Aim of the exercise:
Return a copy of each line that holds the string "scene".

^^^^^^^^

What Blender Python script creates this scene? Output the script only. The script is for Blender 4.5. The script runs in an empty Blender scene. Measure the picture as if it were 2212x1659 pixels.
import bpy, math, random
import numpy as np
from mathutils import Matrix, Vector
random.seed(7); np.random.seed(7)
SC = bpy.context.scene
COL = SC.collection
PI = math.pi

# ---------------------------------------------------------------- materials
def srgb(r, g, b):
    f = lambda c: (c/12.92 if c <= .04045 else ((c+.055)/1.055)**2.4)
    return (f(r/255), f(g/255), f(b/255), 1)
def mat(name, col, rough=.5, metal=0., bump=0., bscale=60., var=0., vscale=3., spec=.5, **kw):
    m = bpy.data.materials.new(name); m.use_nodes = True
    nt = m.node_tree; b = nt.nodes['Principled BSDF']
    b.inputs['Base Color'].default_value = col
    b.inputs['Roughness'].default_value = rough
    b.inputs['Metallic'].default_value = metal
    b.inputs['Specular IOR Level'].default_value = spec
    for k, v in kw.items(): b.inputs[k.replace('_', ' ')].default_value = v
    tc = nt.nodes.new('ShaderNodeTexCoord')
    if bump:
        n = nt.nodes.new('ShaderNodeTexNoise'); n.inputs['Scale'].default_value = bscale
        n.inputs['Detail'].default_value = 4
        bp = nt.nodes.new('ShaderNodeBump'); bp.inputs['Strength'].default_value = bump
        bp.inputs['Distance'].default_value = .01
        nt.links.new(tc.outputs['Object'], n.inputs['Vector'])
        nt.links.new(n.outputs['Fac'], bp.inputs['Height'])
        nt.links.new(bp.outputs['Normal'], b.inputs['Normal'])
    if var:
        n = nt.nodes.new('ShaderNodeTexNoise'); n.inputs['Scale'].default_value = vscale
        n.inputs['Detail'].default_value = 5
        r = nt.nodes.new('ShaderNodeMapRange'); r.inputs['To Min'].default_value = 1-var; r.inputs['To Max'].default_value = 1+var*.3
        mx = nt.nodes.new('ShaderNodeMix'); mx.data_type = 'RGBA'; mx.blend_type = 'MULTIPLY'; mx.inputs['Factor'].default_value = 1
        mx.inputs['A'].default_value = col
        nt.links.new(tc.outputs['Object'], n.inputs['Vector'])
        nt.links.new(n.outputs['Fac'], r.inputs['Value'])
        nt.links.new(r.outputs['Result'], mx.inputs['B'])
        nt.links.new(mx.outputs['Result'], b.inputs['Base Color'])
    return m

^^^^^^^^

Result for this task:
What Blender Python script creates this scene? Output the script only. The script is for Blender 4.5. The script runs in an empty Blender scene. Measure the picture as if it were 2212x1659 pixels.
SC = bpy.context.scene